MEXICO AND THE AMERICANS

By

Publisher: Praeger

This concise, accurate and well written history of the struggle of the Mexican people for nationhood is written with one overwhelming fact in mind---Mexico- since 1800 anyway has been deeply influenced, guided, crippled and yet propelled, by the great ""gringo"" nation to her north. The story begins with colonial Mexico's struggle against Spain, and with the great Revolution of 1810 led by Miguel Hidalgo. Following close on his heels however comes the familiar Mexican dictator type, the ""caudillo"" who gains either local or national power with the help of an army and with an ignorant populace following. The rise of Benito Juarez, then this great democrat's undoing by the dictator Porfio Diaz, the events leading to unrest, and Woodrow Wilson's attempt to support conservatives in Mexico, form a great central part of the book.

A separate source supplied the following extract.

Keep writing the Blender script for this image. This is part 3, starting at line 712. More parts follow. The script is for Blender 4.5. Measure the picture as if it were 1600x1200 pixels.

Then comes the second Revolution, the bloody days of Vilia and Zapata, the rise of leftist Obregon, and finally the economic whirlwind of the far leftist regime of Lazaro Cardenas in which foreign oil holdings were expropriated. FDR's ""good neighbor"" policy, the struggle against Fascist and Communist elements during the 30's and 40's, and the emergence of a democratic middle class brings the book to an optimistic conclusion. A very readable and very informative book, though one that demands some historical knowledge on the part of the reader.